Exercise directions> Leave out the pictures and retype only the lines from the opening line to the line that holds "f.build('mirror_clip', CHROME, wm)", both ends included.

* BEGIN Entries shown *

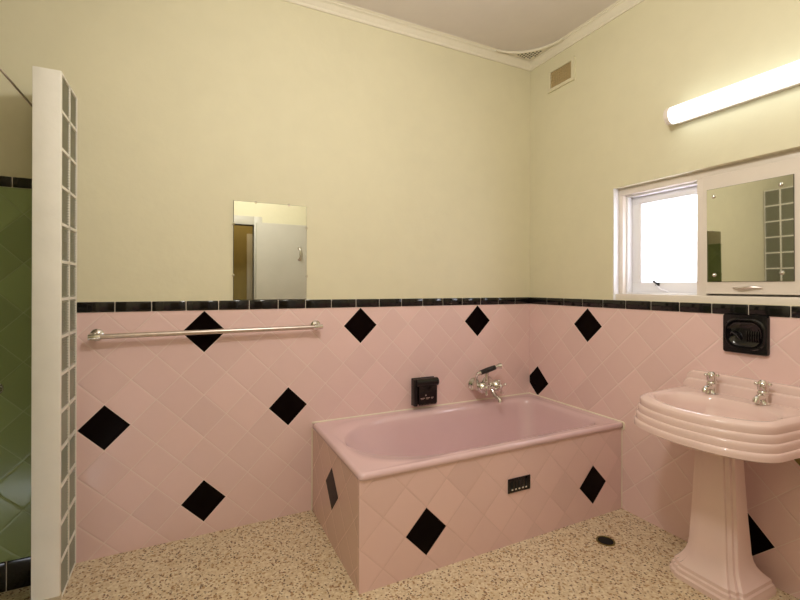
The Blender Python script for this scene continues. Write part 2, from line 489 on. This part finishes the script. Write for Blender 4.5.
# ------------------------------------------------------------------ wall mirror
wm = thing('wall_mirror', (-1.91, 0, ZT), 'frameless square mirror on the back wall standing on the black border', 'mirror')
f = MB(); f.box((-2.142, P-.001, 1.2625), (-1.732, .004, 1.816), 0)
f.build('mirror_backing', EDGE, wm)
f = MB(); f.box((-2.140, .004, 1.2645), (-1.734, -.002, 1.814))
f.build('mirror_glass', MIRROR, wm, smooth=0)
for x, z, vert in ((-2.022, 1.814, 1), (-1.838, 1.814, 1), (-2.141, 1.687, 0), (-2.141, 1.400, 0), (-1.733, 1.687, 0), (-1.733, 1.400, 0)):
    f = MB(); f.lathe([(.0085, 0), (.0085, .004), (.006, .008), (.002, .009)], (x, P-.001, z), (0, -1, 0), 14)
    f.tube([(x, -.002, z), (x+(0 if vert else (.004 if x < -2 else -.004)), -.006, z-(.003 if vert else 0))], .0045, 8)
    f.build('mirror_clip', CHROME, wm)

# ------------------------------------------------------------------ towel rail
tr = thing('towel_rail', (-2.2, 0, 1.10), 'long worn chrome towel rail on the pink tiles below the mirror', 'towel rail')
f = MB(); f.tube([(-2.795, -.062, 1.095), (-1.652, -.062, 1.102)], .0125, 18)
f.build('rail_bar', DULLCH, tr)
for x, z in ((-2.768, 1.0952), (-1.678, 1.1018)):
    f = MB()
    f.lathe([(.030, 0), (.030, .004), (.024, .010), (.013, .016), (.011, .05)], (x, -.0005, z+.004), (0, -1, 0), 20)
    f.lathe([(.010, -.026), (.0155, -.024), (.0165, 0), (.0155, .024), (.010, .026)], (x, -.062, z), (1, 0, 0), 18)
    f.sphere((x, -.062, z+.014), .009, 10)
    f.build('bracket', CHROME, tr)

# ------------------------------------------------------------------ paper holder
ph = thing('toilet_roll_holder', (-.92, 0, .555), 'black ceramic toilet roll holder on the tiles above the bath', 'toilet roll holder')
xa, xb, za, zb = -1.029, -.858, .549, .730
f = MB(); f.box((xa, -.0005, za), (xb, -.014, zb), .004)
f.box((xa, -.010, za), (xa+.026, -.050, zb-.004), .006)
f.build('holder_body', BLACK, ph)
f = MB()
ringpts = []
for x in (xa+.012, xa+.016, xb+.006, xb+.012):
    r = .021 if x in (xa+.012, xb+.012) else .028
    ringpts.append([(x, -.040+r*math.cos(2*PI*k/24), zb-.028+r*math.sin(2*PI*k/24)) for k in range(24)])
f.loft(ringpts)
f.build('hood', BLACK, ph)
f = MB(); f.box((xa+.030, -.044, za+.012), (xb-.002, -.056, zb-.036), .003)
for k in range(12):
    x = xa+.034+k*.0113
    f.box((x, -.046, za+.004), (x+.006, -.055, za+.016), .001)
fl = f.build('front_flap', BLACK, ph)
f = MB()
for k, (x, w) in enumerate(((xa+.042, .032), (xa+.082, .030), (xa+.120, .020))):
    f.box((x, -.056, za+.050), (x+w, -.0575, za+.055), .0007); f.box((x+.002, -.056, za+.044), (x+w*.7, -.0575, za+.047), .0005)
f.sphere((xa+.082, -.056, za+.070), .005, 10, (1, .4, 1))
f.build('embossed_mark', CHROME, fl)

# ------------------------------------------------------------------ bath
BX, BY, BT = -1.694, -.7935, .4915
bt = thing('bathtub', (BX/2, BY/2, 0), 'pink built-in bathtub with diagonally tiled panels in the corner', 'bathtub')
f = MB(); f.box((BX, BY, 0), (-.001, BY+.02, BT))
fp = f.build('front_panel', T_BATHF, bt, uvf=lambda c: (c.x, c.z), smooth=0)
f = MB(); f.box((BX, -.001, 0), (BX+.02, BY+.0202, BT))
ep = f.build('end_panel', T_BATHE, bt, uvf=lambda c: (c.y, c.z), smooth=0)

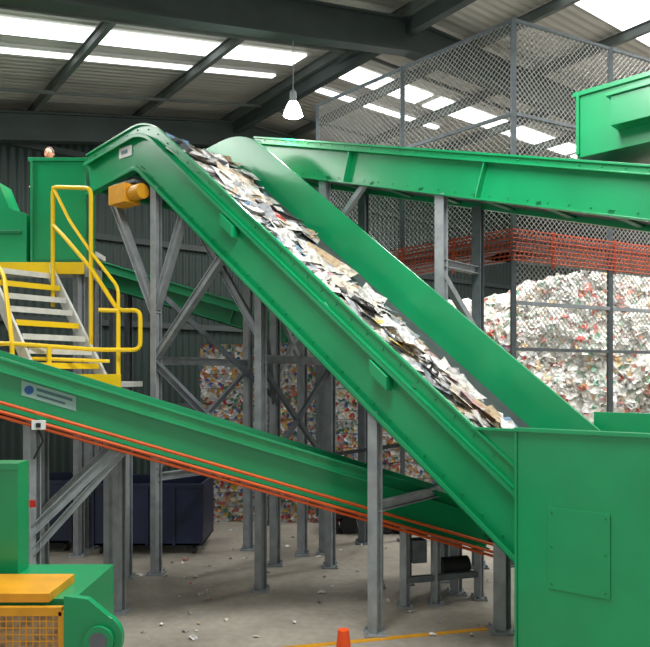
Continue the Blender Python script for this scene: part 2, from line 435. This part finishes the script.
mb.box(FB.P(5.1,.1,.72),(.2,.2,.3),GALV_D,rz=rB); mb.cyl(FB.P(5.5,.2,.45),FB.P(5.9,.2,.45),.12,BLACK,16)
mb.obj('transfer_belt_conveyor',.004)

# ============================================================ UPPER CONVEYOR (C)
FC=Frame((-1.19,13.2),(.727,-.686),-1)
zc=lambda s_:7.58-.2857*s_
c0=V((-.2,zc(-.2))); c1=V((8.6,zc(8.6)))
pathC=[c0,c1]; norC=normals(pathC); mb=MB()
channel(mb,FC,pathC,norC,0,-1,.66,0,GREEN,skirt=.12,fl=.12,ribs=2.62,bolts=True)
channel(mb,FC,pathC,norC,1.1,1,.66,0,GREEN,skirt=.12,fl=.14)
sweep(mb,FC,pathC,norC,[(.02,-.18),(1.08,-.18),(1.08,-.2),(.02,-.2)],RUB)
sweep(mb,FC,pathC,norC,[(.05,-.56),(1.05,-.56),(1.05,-.58),(.05,-.58)],RUB)
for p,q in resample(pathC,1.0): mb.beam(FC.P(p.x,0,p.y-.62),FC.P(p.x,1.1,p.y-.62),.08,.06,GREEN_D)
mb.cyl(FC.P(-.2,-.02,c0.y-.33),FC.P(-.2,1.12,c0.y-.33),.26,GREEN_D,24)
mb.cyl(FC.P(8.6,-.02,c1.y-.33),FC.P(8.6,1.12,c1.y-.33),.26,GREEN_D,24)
for s_ in(1.6,4.0,8.2):
    a=FC.P(s_,0.03,0); b=FC.P(s_,1.07,0); zt=zc(s_)-.66
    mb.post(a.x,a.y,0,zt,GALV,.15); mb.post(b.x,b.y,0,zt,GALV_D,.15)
    mb.ibeam(a+V((0,0,4.75)),b+V((0,0,4.75)),.12,.12,.014,GALV)
    mb.beam(a+V((0,0,4.6)),b+V((0,0,3.7)),.1,.1,GALV); mb.beam(a+V((0,0,3.5)),b+V((0,0,3.5)),.1,.1,GALV)
a=FC.P(1.6,0.03,0); 
mb.beam(FC.P(2.5,.03,zc(2.5)-.66),a+V((0,0,5.4)),.09,.09,GALV); mb.beam(FC.P(.7,.03,zc(.7)-.66),a+V((0,0,5.6)),.09,.09,GALV)
mb.obj('elevated_belt_conveyor',.004)

mb=MB(); 
def fprism(fr,s0,s1,w0,w1,z0,z1,mat,m=None):
    (m or mb).prism([fr.P(s0,w0,z0),fr.P(s1,w0,z0),fr.P(s1,w1,z0),fr.P(s0,w1,z0)],V((0,0,z1-z0)),mat)
fprism(FC,6.1,9.0,.0,1.1,zc(6.1)+.02,6.68,GREEN)
fprism(FC,6.05,9.0,-.03,1.13,6.64,6.70,GREEN)
fprism(FC,6.62,8.6,-.24,.0,6.08,6.44,GREEN); fprism(FC,6.57,8.65,-.27,.0,6.44,6.48,GREEN)
for s_ in (6.1,): fprism(FC,s_,s_+.04,-.04,0,zc(6.1)+.05,6.64,GREEN)
mb.obj('feed_chute',.006)

# ============================================================ REAR CONVEYOR (D)
FD=Frame((-4.9,14.6),(.99,-.02),-1); zd=lambda s_:5.55-.3*s_
dp=[V((0,zd(0))),V((4.2,zd(4.2)))]; dn=normals(dp); mb=MB()
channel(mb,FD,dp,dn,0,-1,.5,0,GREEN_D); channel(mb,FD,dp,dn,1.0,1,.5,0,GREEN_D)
sweep(mb,FD,dp,dn,[(.02,-.16),(.98,-.16),(.98,-.18),(.02,-.18)],RUB)
for s_ in(.5,3.8):
    for w in(0,1): 
        p=FD.P(s_,w,0); mb.post(p.x,p.y,0,zd(s_)-.5,GALV_D)
mb.obj('rear_belt_conveyor',.004)

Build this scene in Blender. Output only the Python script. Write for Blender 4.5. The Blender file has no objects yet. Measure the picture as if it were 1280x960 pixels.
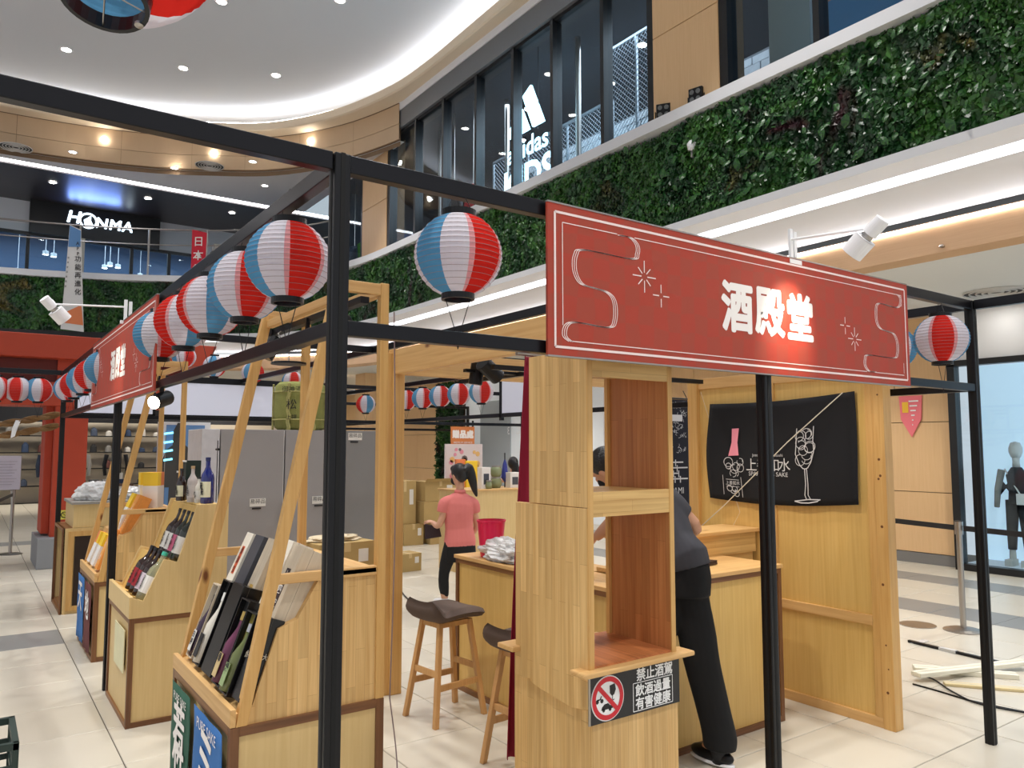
import bpy, bmesh, math, random
import numpy as np
from mathutils import Vector, Matrix, Euler
R_ = random.Random(7)
sc = bpy.context.scene
COL = sc.collection
PI = math.pi
# ------------------------------------------------------------------ camera, world, light, exposure
FPX = 957.0; CAMH = 1.70; PITCH = math.atan(78/957.0); YAW = math.radians(54.7)
cd = bpy.data.cameras.new('camera'); cd.sensor_width = 36; cd.lens = FPX/1280*36; cd.clip_start = .02; cd.clip_end = 200
cam = bpy.data.objects.new('camera', cd); COL.objects.link(cam); sc.camera = cam
cam.location = (0, 0, CAMH); cam.rotation_euler = (PI/2+PITCH, 0, YAW-PI/2)
w = bpy.data.worlds.new('world'); sc.world = w; w.use_nodes = True
w.node_tree.nodes['Background'].inputs[0].default_value = (.95, .97, 1, 1)
w.node_tree.nodes['Background'].inputs[1].default_value = .68
sc.view_settings.view_transform = 'Standard'; sc.view_settings.look = 'None'
sc.view_settings.exposure = 0.12; sc.view_settings.gamma = 1; sc.view_settings.use_curve_mapping = False
def light(kind, loc, energy, color=(1, .95, .88), size=.3, target=None, angle=60, sx=None, sy=None, blend=.6):
    l = bpy.data.lights.new(kind.lower()+'_light', kind); l.energy = energy; l.color = color
    if kind == 'AREA':
        l.shape = 'RECTANGLE'; l.size = sx; l.size_y = sy
    else: l.shadow_soft_size = size
    if kind == 'SPOT': l.spot_size = math.radians(angle); l.spot_blend = blend
    o = bpy.data.objects.new(kind.lower()+'_light', l); COL.objects.link(o); o.location = loc
    if target is not None:
        o.rotation_euler = (Vector(target)-Vector(loc)).to_track_quat('-Z', 'Y').to_euler()
    return o
# the mall's ceiling downlights: beams from 9.2 m
for x, y, e in ((1.2, -1, 1900), (4.0, -.6, 1700), (-1.2, 3.0, 2300), (2.4, 2.6, 1200), (5.4, 4.4, 1500), (2.2, 6.8, 1600),
                (-.9, 8.0, 2000), (4.6, 9.6, 1500), (1.2, 12.5, 1500), (5.6, 13.5, 1400), (-1.5, 14, 1400), (-3, 5, 1200)):
    light('SPOT', (x, y, 9.2), e*.38, (1, .975, .94), .12, (x*.9+.2, y, 0), 75)
# corridor downlights on the shop side
for x, y, z, e in ((9.3, 3.3, 3.5, 170), (9.4, 6.5, 3.5, 150), (9.4, 10, 3.5, 150), (9.6, 14, 3.5, 150), (8.5, 19, 3.5, 150), (9.2, .5, 3.5, 130),
                (2, 23, 3.9, 160), (-2, 23, 3.9, 160), (6, 22.5, 3.5, 130)):
    light('SPOT', (x, y, z), e, (1, .95, .87), .1, (x, y, 0), 140)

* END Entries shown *

Solution to this problem>
The Blender Python script for this scene continues. Write part 2, from line 489 on. This part finishes the script. Write for Blender 4.5.
# ------------------------------------------------------------------ wall mirror
wm = thing('wall_mirror', (-1.91, 0, ZT), 'frameless square mirror on the back wall standing on the black border', 'mirror')
f = MB(); f.box((-2.142, P-.001, 1.2625), (-1.732, .004, 1.816), 0)
f.build('mirror_backing', EDGE, wm)
f = MB(); f.box((-2.140, .004, 1.2645), (-1.734, -.002, 1.814))
f.build('mirror_glass', MIRROR, wm, smooth=0)
for x, z, vert in ((-2.022, 1.814, 1), (-1.838, 1.814, 1), (-2.141, 1.687, 0), (-2.141, 1.400, 0), (-1.733, 1.687, 0), (-1.733, 1.400, 0)):
    f = MB(); f.lathe([(.0085, 0), (.0085, .004), (.006, .008), (.002, .009)], (x, P-.001, z), (0, -1, 0), 14)
    f.tube([(x, -.002, z), (x+(0 if vert else (.004 if x < -2 else -.004)), -.006, z-(.003 if vert else 0))], .0045, 8)
    f.build('mirror_clip', CHROME, wm)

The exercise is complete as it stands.